The Easel

5th September 2017

Richard Gerstl, Neue Galerie, New York — mesmerising

Fin de siècle Vienna was a nervy place and it produced some nervy artists. Richard Gerstl was certainly one of those. Talented but unhappy he had an affair with a friend’s wife which was promptly discovered. Uproar ensued and, shortly thereafter, Gerstl committed suicide at just 25. “[D]id mental illness shape his style, or does his work look especially desperate because we read backwards from his suicide?”

29th August 2017

Marc Chagall and Twentieth-Century Designs for the Stage

Going to Paris in 1911 exposed Chagall not only to the titans of modern art but also to the fabled Ballets Russes. Set design became an enduring interest and a major contributor to Chagall’s artistic reputation. The idea that dancers’ costumes could make them “mobile elements” of the overall set design remains influential. More images are here.

Statue-phobia

Municipal statues are public art that tell a story. So how should the removal of Confederacy – era statues be viewed? Are they suddenly intolerable? Pulling down statues “[embodies] a political attitude which would rather blame the political shortcoming of today on the far-distant past … erasing its traces to sanitise the public realm of any recollection of it … statue-phobia is the worst form of fetishism.”

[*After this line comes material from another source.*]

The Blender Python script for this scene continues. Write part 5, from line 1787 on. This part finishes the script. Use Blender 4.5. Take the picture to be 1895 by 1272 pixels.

Why a Massachusetts museum selling its prized Norman Rockwell painting should worry art museums everywhere

A Massachusetts museum plans to raise money by selling some of its art.  One prominent critic is incensed. “Plainly they’ve lost their minds. [A] collection is held in the public trust … Absurdly, museum standards are being vandalized to protect the museum. Here’s an idea: Donate the art to other museums that would benefit most from having it. With community treasures being turned into private possessions, the public is the loser.”

Cartier-Bresson’s Distant India

Having helped found the Magnum agency, Cartier-Bresson set out for photojournalism. Sent to India, his images of Gandhi just before his assassination, and the subsequent funeral, brought fame. “Cartier-Bresson’s Indian photos are quiet, self-effacing … If in Europe he chased the “decisive moment,” there’s something conspicuously timeless about his panoramas of Indian peasants and cowherds.”